The most frustrating thing was I couldn't just walk up and start off with a big ol', "HI! How's it goin'? Boy, s'been a while, huh?" I couldn't do that because of straight principle. I've been on the other side of that conversation. Usually on the bus oddly, must be a popular spot for people to get that ol courage to talk someone's ear off when they've never even met! Whenever I get hit with some irrelevant question out of the blue like, "Hi, remember me?" I'm always standing there dumbly with that 'not-really-but-thanks-for-playing' look slapped over my face. Then they go off on what they've been doing for the past however long and I'm still fishing for a name to set under this face I can't recall. Then it comes out... "-so what have you been doing?" Now, I have three choices... I could tell this person that I have been doing nothing with my life and am currently living on a couch. That's option one. Option two consists of looking the other person square in the eye and after a slight pause, saying, "Please go away, I don't know you and have no interest in talking to you." Yeah, it's harsh but fun to pull out now and again.
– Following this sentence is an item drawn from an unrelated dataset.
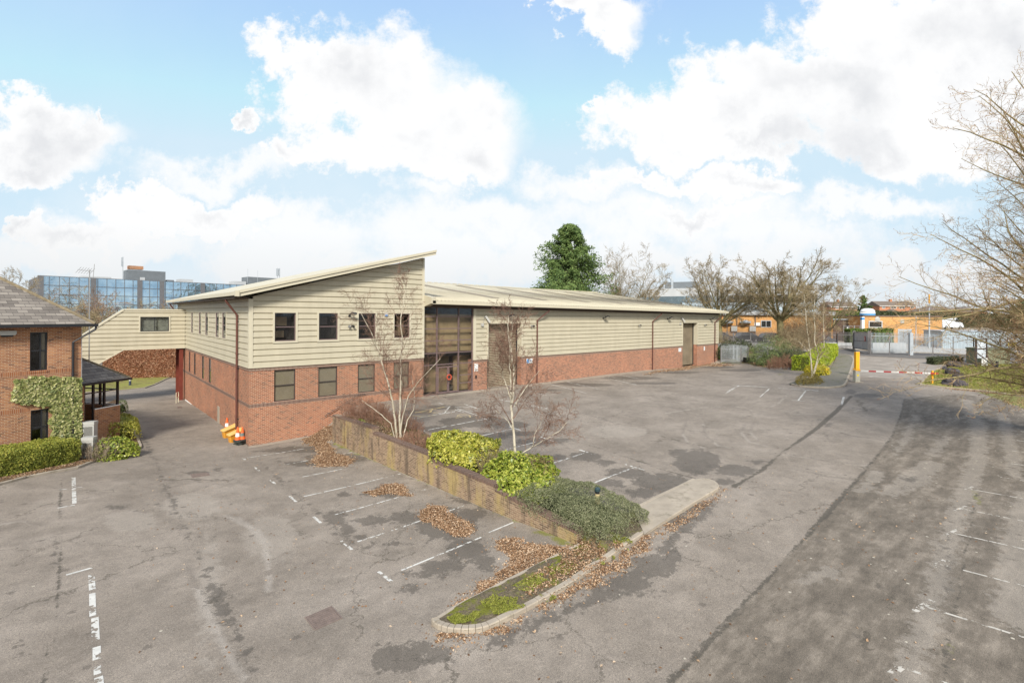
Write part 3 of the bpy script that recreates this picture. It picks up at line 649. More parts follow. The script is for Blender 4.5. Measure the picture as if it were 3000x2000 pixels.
def ground_mat():
    m, nt, b = newmat('worn_asphalt'); ob = obcoord(nt)
    def attr(n): return N(nt, 'ShaderNodeAttribute', attribute_name=n).outputs['Fac']
    n1 = noise_(nt, ob, .35, 6, .6); n2 = noise_(nt, ob, 2.3, 6, .65); n3 = noise_(nt, ob, 14, 5, .7); n4 = noise_(nt, ob, 60, 3, .7)
    def edge(a, amp, soft, nz=n2, off=0.):
        x = math_(nt, 'ADD', attr(a), math_(nt, 'MULTIPLY', math_(nt, 'SUBTRACT', nz, .5), amp))
        r = N(nt, 'ShaderNodeMapRange', interpolation_type='SMOOTHSTEP'); nt.links.new(x, r.inputs[0]); r.inputs[1].default_value = off-soft; r.inputs[2].default_value = off+soft; return r.outputs[0]
    base = ramp(nt, n1, [(.3, (.190, .161, .130)), (.5, (.240, .205, .167)), (.72, (.295, .254, .210))])
    base = mixc(nt, 1, base, ramp(nt, n2, [(.25, (.84, .84, .84)), (.75, (1.13, 1.13, 1.12))]), 'MULTIPLY')
    mot = ramp(nt, noise_(nt, ob, .75, 11, .72), [(.50, (0, 0, 0)), (.60, (1, 1, 1))]); base = mixc(nt, math_(nt, 'MULTIPLY', mot, .30), base, (.135, .115, .092))
    mo2 = ramp(nt, noise_(nt, ob, 22, 4, .75), [(.32, (.80, .80, .80)), (.68, (1.20, 1.19, 1.18))]); base = mixc(nt, 1, base, mo2, 'MULTIPLY')
    # old dark road: streaky along its length
    mp = N(nt, 'ShaderNodeMapping'); mp.inputs['Rotation'].default_value = (0, 0, R(-18)); mp.inputs['Scale'].default_value = (.45, 1.5, 1); nt.links.new(ob, mp.inputs[0])
    st = math_(nt, 'ADD', math_(nt, 'MULTIPLY', noise_(nt, mp.outputs[0], 1.3, 10, .72), .7), math_(nt, 'MULTIPLY', n2, .3))
    dk = ramp(nt, st, [(.38, (.105, .088, .068)), (.50, (.155, .130, .101)), (.62, (.245, .207, .163))])
    base = mixc(nt, edge('dark', .25, .05), base, dk)
    base = mixc(nt, math_(nt, 'MULTIPLY', edge('lite', 1.6, .10, noise_(nt, ob, 2.6, 10, .75)), .42), base, (.33, .29, .24))
    base = mixc(nt, math_(nt, 'MULTIPLY', edge('tyre', .25, .09), .42), base, mixc(nt, math_(nt, 'GREATER_THAN', n1, .5), (.40, .36, .31), (.14, .12, .10)))
    dp = math_(nt, 'MULTIPLY', edge('damp', 1.9, .05, noise_(nt, ob, 2.6, 12, .78), .05), .68)
    base = mixc(nt, dp, base, mixc(nt, n1, (.070, .060, .048), (.105, .09, .072)))
    sm = edge('seam', .42, .03, noise_(nt, ob, 4.5, 9, .75), .005)
    base = mixc(nt, math_(nt, 'MULTIPLY', sm, .8), base, (.075, .066, .052))
    wv = N(nt, 'ShaderNodeVectorMath', operation='MULTIPLY_ADD'); nt.links.new(noise_(nt, ob, 1.4, 6, .7, 'Color'), wv.inputs[0]); wv.inputs[1].default_value = (1.6, 1.6, 0); nt.links.new(ob, wv.inputs[2])
    vc = N(nt, 'ShaderNodeTexVoronoi', feature='DISTANCE_TO_EDGE'); vc.inputs['Scale'].default_value = .22; nt.links.new(wv.outputs[0], vc.inputs['Vector'])
    ck = math_(nt, 'MULTIPLY', math_(nt, 'LESS_THAN', vc.outputs['Distance'], .0045), math_(nt, 'GREATER_THAN', noise_(nt, ob, .33, 3), .50)); base = mixc(nt, math_(nt, 'MULTIPLY', ck, .55), base, (.07, .06, .045))
    # scattered small dark blots and pale lichen spots
    vo = N(nt, 'ShaderNodeTexVoronoi'); vo.inputs['Scale'].default_value = .9; nt.links.new(ob, vo.inputs['Vector'])
    bl = math_(nt, 'LESS_THAN', math_(nt, 'ADD', vo.outputs['Distance'], math_(nt, 'MULTIPLY', n3, .24)), .205)
    base = mixc(nt, math_(nt, 'MULTIPLY', bl, .55), base, (.10, .085, .07))
    v2 = N(nt, 'ShaderNodeTexVoronoi'); v2.inputs['Scale'].default_value = 2.1; nt.links.new(ob, v2.inputs['Vector'])
    sc = N(nt, 'ShaderNodeSeparateColor'); nt.links.new(v2.outputs['Color'], sc.inputs[0])
    sp = math_(nt, 'MULTIPLY', math_(nt, 'LESS_THAN', math_(nt, 'ADD', v2.outputs['Distance'], math_(nt, 'MULTIPLY', n4, .05)), .10), math_(nt, 'LESS_THAN', sc.outputs[0], math_(nt, 'ADD', .06, math_(nt, 'MULTIPLY', edge('dark', .1, .2), .55))))
    base = mixc(nt, sp, base, (.42, .38, .30))
    grain = ramp(nt, n4, [(.30, (.50, .50, .50)), (.5, (1, 1, 1)), (.70, (1.55, 1.52, 1.48))])
    base = mixc(nt, 1, base, grain, 'MULTIPLY')
    ms = edge('moss', 2.0, .14, noise_(nt, ob, 1.6, 8, .75), .18)
    base = mixc(nt, math_(nt, 'MULTIPLY', ms, .85), base, mixc(nt, n3, (.10, .115, .015), (.23, .22, .05)))
    so_ = edge('soil', .25, .08)
    so2 = ramp(nt, n3, [(.3, (.05, .04, .025)), (.5, (.11, .085, .05)), (.7, (.17, .12, .07))])
    so2 = mixc(nt, ramp(nt, noise_(nt, ob, 1.1, 6, .6), [(.48, (0, 0, 0)), (.56, (.8, .8, .8))]), so2, (.12, .13, .03))
    base = mixc(nt, so_, base, so2)
    base = mixc(nt, edge('yard', .2, .3), base, mixc(nt, n1, (.36, .33, .29), (.44, .41, .36)))
    nt.links.new(base, b.inputs['Base Color'])
    rr = math_(nt, 'SUBTRACT', .92, math_(nt, 'MULTIPLY', dp, .30)); nt.links.new(rr, b.inputs['Roughness']); b.inputs['Specular IOR Level'].default_value = .25
    bp = N(nt, 'ShaderNodeBump', i_Strength=.45, i_Distance=.012); nt.links.new(math_(nt, 'ADD', n4, math_(nt, 'MULTIPLY', n3, .6)), bp.inputs['Height']); nt.links.new(bp.outputs[0], b.inputs['Normal'])
    return m
me_o.data.materials.clear(); M['ground'] = ground_mat(); me_o.data.materials.append(M['ground'])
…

The third option is the funnest thing to do usually sheerly because its... well, its a lie. "Well, I manage the gross revenue for a high end law office downtown. Oh, yes, I remember a breech of promise case we filed two weeks ago. Netted us a healthy profit..." That or I could be a pimp from Oakland down for some function, or something ridiculous. Then two things happen after this. They buy it for some reason or they realize I don't want to talk to them so badly I'd make up a bull-s**t story like that!
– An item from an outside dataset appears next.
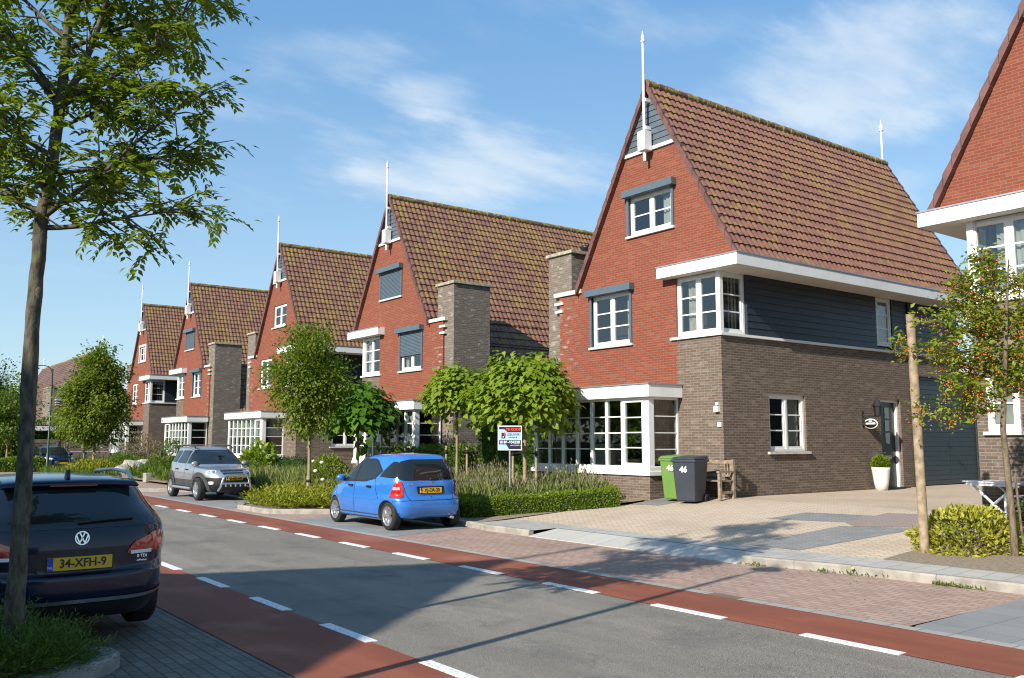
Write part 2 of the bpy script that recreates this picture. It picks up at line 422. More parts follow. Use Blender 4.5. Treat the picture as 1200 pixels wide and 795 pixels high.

Either way I couldn't talk to her because when I'm addressed so suddenly and without interest I just wish the bus would flip over or something as such so I can look them in the face and blame our bus flipping on their blabbing. I would feel awful if I brought that on another person. Plus I'd also feel like a d**k if she thought the same thing and something like a helecopter actually fell thruogh the ceiling onto the frozen foods section and she looks at me yelling, "Way to go!! Now no one can get a frozen pie because you couldn't shut up!"